Die Anwohnerin und Initiatorin einer Petition gegen den größeren Neubau, Claudia Spooren, beklagte: „Die B10 zur Adenauerbrücke ist die Hauptverkehrsader durch Ulm. Die Anwohner leiden schon lange darunter, können nicht mehr schlafen und sind dagegen, dass so viele Bäume gefällt werden sollen, die um die 180 Jahre alt sind.“Dem hielt von Winning entgegen: „Auch mit Blick auf die baldige Landesgartenschau bei uns brauchen wir noch eine leistungsfähige Verbindung und die Bedeutung der B10 geht weit über Ulm hinaus.“
Das Vorhaben werde vom Bund geplant und finanziert. „Wir entscheiden nicht, wie viele Spuren es geben wird. Der Eingriff in die Ehinger Anlagen ist kaum von der Zahl der Spuren abhängig, sondern kommt, weil wir eine neue Brücke brauchen. Dabei sehen wir allerdings Vorteile beim achtspurigen Bau, durch den es nicht mehr Verkehr
dort geben wird. Bei ihm ist der Bund zum Beispiel verpflichtet, für Lärmschutz zu sorgen, beim sechsspurigen nicht.“
Martin Denoix, Ulmer BUNDKreisvorsitzender, meinte zum Neubau: „Die Ingenieure werden sie so bauen, dass sie länger hält als die Adenauerbrücke.“Aber er sorge sich mit Verweis auf die Fällungen beim Bau der neuen Straßenbahnlinie um die Bäume: „Die Bäume am Theater vermissen wir am meisten. Bäume verbessern die Umwelt in der Stadt. Für uns ist jeder Baum auch ein Biotop für kleine Tiere.“In den Ehinger Anlagen ist der Baumwegfall wohl gar nicht so groß, so von Winning: „380 Quadratmeter, also nur 1,15 Prozent der Anlagen, die 10 000 oder mehr Quadratmeter haben, fielen weg.“Und das vornehmlich auch nur wegen des Baus der nötigen provisorischen Brücke.
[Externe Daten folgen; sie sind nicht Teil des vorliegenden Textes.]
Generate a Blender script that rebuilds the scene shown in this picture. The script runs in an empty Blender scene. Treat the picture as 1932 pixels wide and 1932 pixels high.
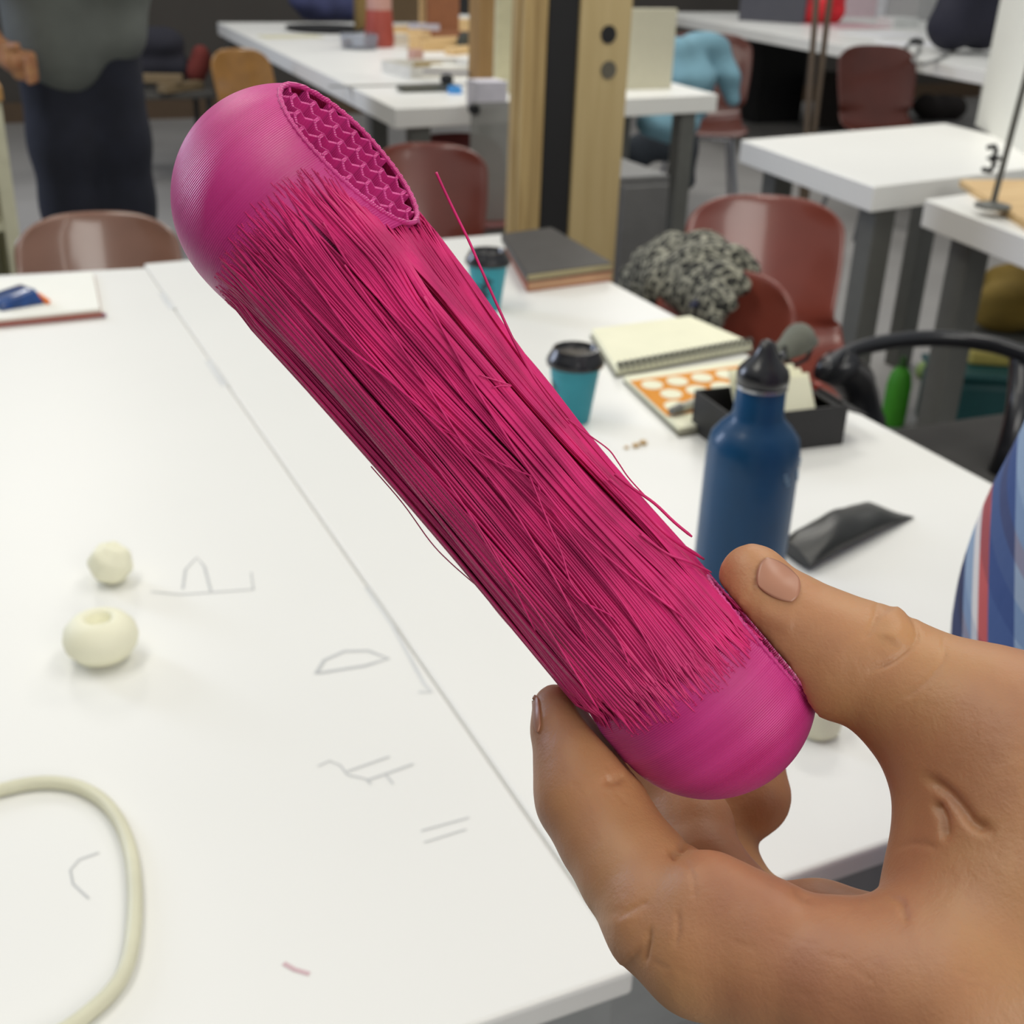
import bpy, math, random
import numpy as np
from mathutils import Vector, Matrix
random.seed(7)
rng = np.random.default_rng(7)
PI = math.pi
sc = bpy.context.scene
COL = sc.collection

# ------------------------------------------------------------------ camera, world, lights, exposure
F = 2293.27                                    # focal length in pixels of a 1932 px frame
R = np.array([[0.90889396, 0.15322998, -0.38785608],
              [-0.41564339, 0.40855655, -0.81260207],
              [0.03394614, 0.89977893, 0.43502361]])
CAM = np.array([0.0, 0.0, 1.24])
TZ = 0.74                                      # table height
cd = bpy.data.cameras.new('camera')
cd.sensor_fit = 'HORIZONTAL'; cd.sensor_width = 36.0
cd.lens = 36.0 * F / 1932
cd.clip_start = 0.01; cd.clip_end = 60
cd.dof.use_dof = True; cd.dof.focus_distance = 0.238; cd.dof.aperture_fstop = cd.lens / 1.45
cam = bpy.data.objects.new('camera', cd); COL.objects.link(cam)
M4 = Matrix([list(R[i]) + [CAM[i]] for i in range(3)] + [[0, 0, 0, 1]])
cam.matrix_world = M4
sc.camera = cam

wd = bpy.data.worlds.new('world'); sc.world = wd; wd.use_nodes = True
bg = wd.node_tree.nodes['Background']
bg.inputs[0].default_value = (0.95, 0.98, 1.0, 1); bg.inputs[1].default_value = 0.40

def area(name, loc, target, sx, sy, power, color):
    l = bpy.data.lights.new(name, 'AREA'); l.shape = 'RECTANGLE'; l.size = sx; l.size_y = sy
    l.energy = power; l.color = color
    o = bpy.data.objects.new(name, l); COL.objects.link(o)
    o.location = loc
    o.rotation_euler = (Vector(target) - Vector(loc)).to_track_quat('-Z', 'Y').to_euler()
    return o
area('ceiling_lamp', (-0.5, 1.3, 2.9), (-0.1, 1.1, 0.7), 1.6, 0.5, 18, (1.0, 0.96, 0.86))
area('ceiling_lamp', (1.3, 0.9, 2.9), (1.1, 1.0, 0.7), 1.6, 0.5, 15, (1.0, 0.96, 0.86))
area('ceiling_lamp', (2.4, 3.6, 3.1), (2.3, 3.5, 0), 1.6, 0.5, 40, (1.0, 0.96, 0.88))
area('ceiling_lamp', (0.2, 5.6, 3.1), (0.8, 5.4, 0), 1.6, 0.5, 22, (1.0, 0.97, 0.9))
area('ceiling_lamp', (3.8, 6.2, 3.1), (4.0, 6.0, 0), 1.6, 0.5, 30, (1.0, 0.97, 0.92))
area('window_and_fill', (-2.6, 5.2, 2.3), (0.4, 1.0, 0.8), 0.8, 1.6, 88, (0.72, 0.80, 1.0))
area('window_and_fill', (0.6, -2.2, 2.3), (0.3, 0.6, 0.9), 2.0, 1.2, 42, (1.0, 0.97, 0.9))  # added fill from behind the camera, no window known there

vs = sc.view_settings
vs.view_transform = 'Standard'; vs.look = 'None'; vs.gamma = 1.0; vs.use_curve_mapping = False
vs.exposure = 0.0

# ------------------------------------------------------------------ helpers
def at(px, py, z=TZ):
    """the point at height z seen at a pixel of the photograph"""
    d = R @ np.array([px - 966, 966 - py, -F]); t = (z - CAM[2]) / d[2]
    return CAM + t * d
def at_y(px, py, y):
    d = R @ np.array([px - 966, 966 - py, -F]); return CAM + d * (y / d[1])
def hold(px, py, d):
    return np.array([(px - 966) / F * d, (966 - py) / F * d, -d])

def srgb(r, g, b):
    f = lambda c: (c / 255 / 12.92) if c / 255 <= 0.04045 else ((c / 255 + 0.055) / 1.055) ** 2.4
    return (f(r), f(g), f(b), 1)

class N:
    """small node-graph builder"""
    def __init__(s, name):
        s.m = bpy.data.materials.new(name); s.m.use_nodes = True
        s.t = s.m.node_tree; s.p = s.t.nodes['Principled BSDF']; s.out = s.t.nodes['Material Output']
    def n(s, kind, **kw):
        nd = s.t.nodes.new(kind)
        for k, v in kw.items():
            if k.startswith('i_'): nd.inputs[int(k[2:])].default_value = v
            else: setattr(nd, k, v)
        return nd
    def l(s, a, b): s.t.links.new(a, b)
    def noise(s, scale, detail=3, co=None, dist=0):
        nd = s.n('ShaderNodeTexNoise'); nd.inputs['Scale'].default_value = scale
        nd.inputs['Detail'].default_value = detail; nd.inputs['Distortion'].default_value = dist
        if co is None: co = s.n('ShaderNodeTexCoord').outputs['Object']
        s.l(co, nd.inputs['Vector']); return nd.outputs['Fac']
    def ramp(s, fac, stops, interp='LINEAR'):
        r = s.n('ShaderNodeValToRGB'); r.color_ramp.interpolation = interp
        e = r.color_ramp.elements
        while len(e) < len(stops): e.new(0.5)
        for i, (p, c) in enumerate(stops): e[i].position = p; e[i].color = c
        s.l(fac, r.inputs[0]); return r.outputs[0]
    def bump(s, h, strength, dist):
        b = s.n('ShaderNodeBump'); b.inputs['Strength'].default_value = strength
        b.inputs['Distance'].default_value = dist
        s.l(h, b.inputs['Height']); s.l(b.outputs[0], s.p.inputs['Normal'])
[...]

Letztlich gehe es auch „um Mobilität“, wie Professor Alexander Glock, Experte für Verkehrsplanung an der Hochschule Biberach, anmerkte. „Wie wird sie in 30 Jahren aussehen?“Von Winning sah die Verkehrslage pragmatisch: „Wir arbeiten seit Jahrzehnten an der Verkehrswende, aber was in Ulm am meisten gewachsen ist, ist die Zahl der zugelassenen Autos. Wir werden weiter mit dieser Intensität des Autoverkehrs leben müssen. Aber unser großes Ziel bleibt, den innerstädtischen Verkehr zurückzufahren.“Woran der eine oder andere Diskussionsteilnehmer zum Beispiel mit Blick auf das große Parkhaus, das am Bahnhof entsteht, zweifelte.
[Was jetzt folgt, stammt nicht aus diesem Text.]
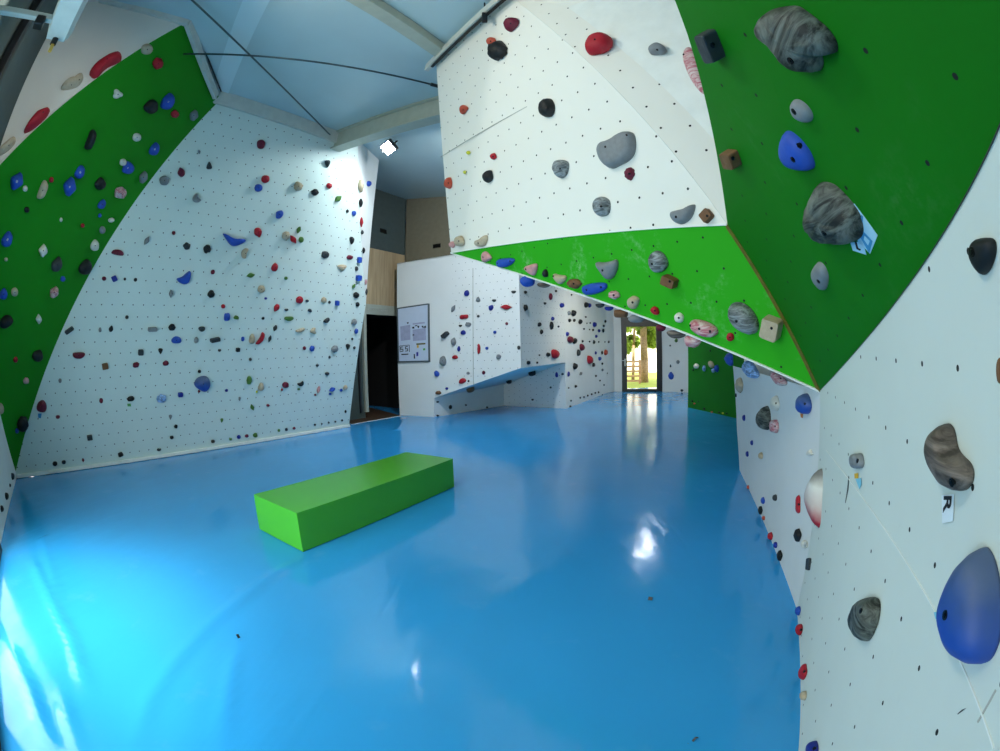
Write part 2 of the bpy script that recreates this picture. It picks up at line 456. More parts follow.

Viel Zustimmung erhielt Diskutantin Margit Hepp, die vor einer „drohenden Klimakatastrophe“warnte: „Wegen der Trockenheit gibt es ein gewaltiges Baumsterben. Wir müssen Großprojekte verhindern. Wir müssen nicht die Brücke verbreitern, sondern den Verkehr verringern.“Zum Beispiel durch den Bau einer Seilbahn, wie ihn Susanne Freitag propagierte, und den Glock als „sinnvolle Ergänzung“bezeichnete. Dazu von Winning: „Wir werden dem Gemeinderat empfehlen, die Pläne aufzugeben. Die Kosten wären zu hoch, und es müssten viele Bäume weg.“Genau das wollten die Diskussionsteilnehmer allerdings nicht. Der eine oder andere forderte sogar, es bei vier Spuren zu belassen. Wie breit ihre Nachfolgerin wird, entscheidet der Bund in Berlin.
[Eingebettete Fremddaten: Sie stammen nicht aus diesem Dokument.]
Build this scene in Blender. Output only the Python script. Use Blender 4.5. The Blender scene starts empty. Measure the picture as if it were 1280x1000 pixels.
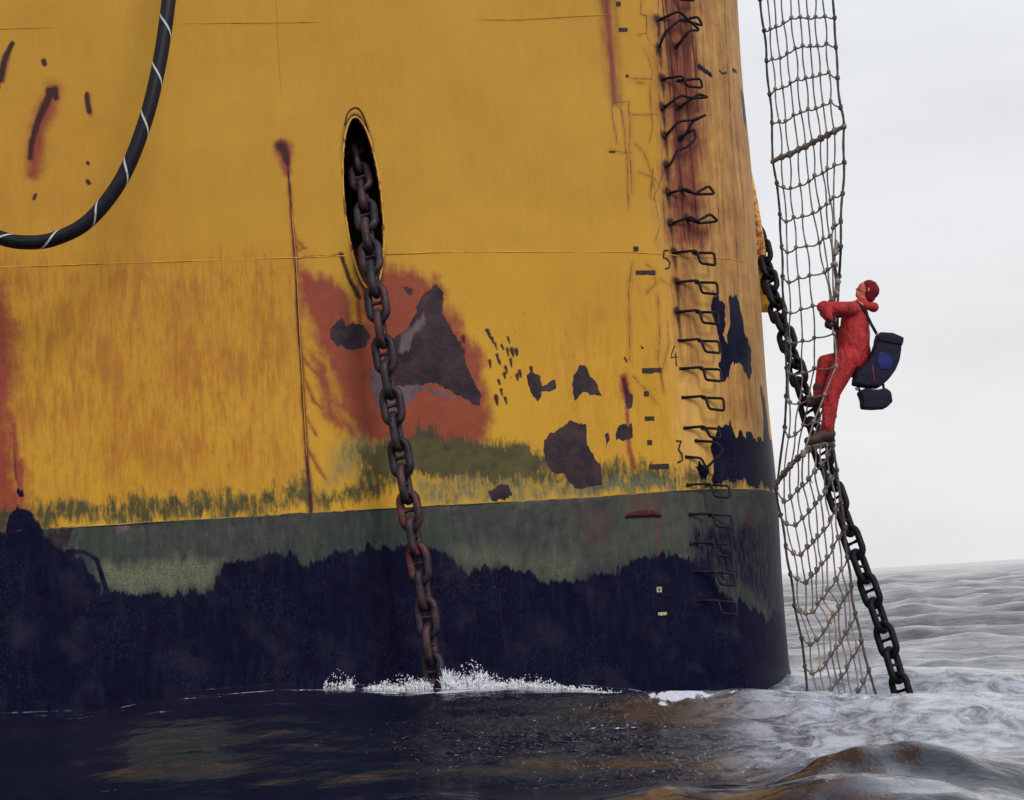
import bpy, bmesh, math, random
import numpy as np
from mathutils import Vector, Matrix, noise as mnoise
random.seed(7); rng = np.random.default_rng(11)
R = math.radians
scene = bpy.context.scene
COL = scene.collection

# ------------------------------------------------------------------ camera
F = 2200.0                      # focal length in pixels of a 1280 px wide picture
CAMH = 1.25                     # eye height above calm water, metres
ROLL = R(3.6); PITCH = math.atan(0.108)
cr, sr = math.cos(ROLL), math.sin(ROLL); cp, sp = math.cos(PITCH), math.sin(PITCH)
RIGHT = Vector((1, 0, 0)); UP = Vector((0, -sp, cp)); FWD = Vector((0, cp, sp))
cam = bpy.data.objects.new("camera", bpy.data.cameras.new("camera")); COL.objects.link(cam)
cx = RIGHT*cr - UP*sr; cy = RIGHT*sr + UP*cr; cz = -FWD
cam.matrix_world = Matrix(((cx.x, cy.x, cz.x, 0), (cx.y, cy.y, cz.y, 0), (cx.z, cy.z, cz.z, CAMH), (0, 0, 0, 1)))
cam.data.sensor_width = 36; cam.data.lens = F/1280*36
cam.data.clip_end = 20000; cam.data.clip_start = 0.1
cam.data.dof.use_dof = False
scene.camera = cam

# ------------------------------------------------------------------ light
scene.view_settings.view_transform = 'Standard'; scene.view_settings.look = 'None'
scene.view_settings.exposure = 0.0; scene.view_settings.gamma = 1
SUN_EL, SUN_AZ = 38, 150         # azimuth from +Y (view direction) towards +X
world = bpy.data.worlds.new("World"); scene.world = world; world.use_nodes = True
wn = world.node_tree; wn.nodes.clear(); WL = wn.links.new
wo = wn.nodes.new('ShaderNodeOutputWorld'); bg = wn.nodes.new('ShaderNodeBackground')
sky = wn.nodes.new('ShaderNodeTexSky'); sky.sky_type = 'NISHITA'; sky.sun_disc = False
sky.sun_elevation = R(SUN_EL); sky.sun_rotation = R(SUN_AZ); sky.air_density = 1.6; sky.dust_density = 4
sk = wn.nodes.new('ShaderNodeVectorMath'); sk.operation = 'SCALE'; sk.inputs['Scale'].default_value = 0.10
WL(sky.outputs[0], sk.inputs[0])
wtc = wn.nodes.new('ShaderNodeTexCoord'); sep = wn.nodes.new('ShaderNodeSeparateXYZ'); WL(wtc.outputs['Generated'], sep.inputs[0])
ramp = wn.nodes.new('ShaderNodeValToRGB'); WL(sep.outputs['Z'], ramp.inputs[0])     # the cloud deck: pale all over, brighter overhead
el = ramp.color_ramp.elements
el[0].position = 0.0; el[0].color = (0.89, 0.875, 0.89, 1)
el[1].position = 1.0; el[1].color = (1.0, 1.0, 1.05, 1)
for p, c in ((0.07, (0.90, 0.895, 0.915, 1)), (0.30, (0.86, 0.875, 0.91, 1)), (0.55, (0.93, 0.96, 1.04, 1))):
    e = el.new(p); e.color = c
wm = wn.nodes.new('ShaderNodeMapping'); wm.inputs['Scale'].default_value = (1.5, 1.5, 5); WL(wtc.outputs['Generated'], wm.inputs[0])
wnz = wn.nodes.new('ShaderNodeTexNoise'); wnz.inputs['Scale'].default_value = 2.2; wnz.inputs['Detail'].default_value = 5; WL(wm.outputs[0], wnz.inputs[0])
wmr = wn.nodes.new('ShaderNodeMapRange'); wmr.inputs[1].default_value = .3; wmr.inputs[2].default_value = .7
wmr.inputs[3].default_value = .90; wmr.inputs[4].default_value = 1.07; WL(wnz.outputs[0], wmr.inputs[0])
wsc = wn.nodes.new('ShaderNodeVectorMath'); wsc.operation = 'SCALE'; WL(ramp.outputs[0], wsc.inputs[0]); WL(wmr.outputs[0], wsc.inputs['Scale'])
wmix = wn.nodes.new('ShaderNodeMix'); wmix.data_type = 'RGBA'; wmix.inputs[0].default_value = 0.93
WL(sk.outputs[0], wmix.inputs[6]); WL(wsc.outputs[0], wmix.inputs[7])
WL(wmix.outputs[2], bg.inputs[0]); bg.inputs[1].default_value = 1.0; WL(bg.outputs[0], wo.inputs[0])
sl = bpy.data.lights.new("sun", 'SUN'); sl.energy = 1.75; sl.angle = R(22); sl.color = (1.0, 0.95, 0.88)
sun = bpy.data.objects.new("sun", sl); COL.objects.link(sun)
sd = Vector((math.sin(R(SUN_AZ))*math.cos(R(SUN_EL)), math.cos(R(SUN_AZ))*math.cos(R(SUN_EL)), math.sin(R(SUN_EL))))
sun.rotation_euler = sd.to_track_quat('Z', 'Y').to_euler()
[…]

Der Ulmer Gemeinderat gibt am Mittwoch aber eine Empfehlung ab. Dazu brachte sich am Montag nochmal die IHK Ulm in Stellung – sie befürwortet die achtspurige Brücke. Begründung: „Weil die Vorteile einer Acht-Spur-Variante auf der Hand liegen.“Es sei wichtig, dass „endlich“die Weichen für den Neubau gestellt werden. Die Achse sei für die Wirtschaft der Region und Doppelstadt enorm bedeutsam. Die Zeit dränge: „Der Brückenzustand duldet keine weiteren Verzögerungen“, so Max-Martin W. Deinhard, Hauptgeschäftsführer der IHK. Er ergänzt: „Ein positives Votum für eine achtspurige Variante wäre ein äußerst wichtiges Signal an die regionale Wirtschaft. Denn mangels alternativer Strecken wird die B 10 – überregional eine bedeutsame Infrastruktur – auch künftig gebraucht, um die Verkehre abzuwickeln.“Dies gelte umso mehr, da künftig auch die Verkehre der B 311 durch die Querspange Erbach über die Adenauerbrücke geleitet werden.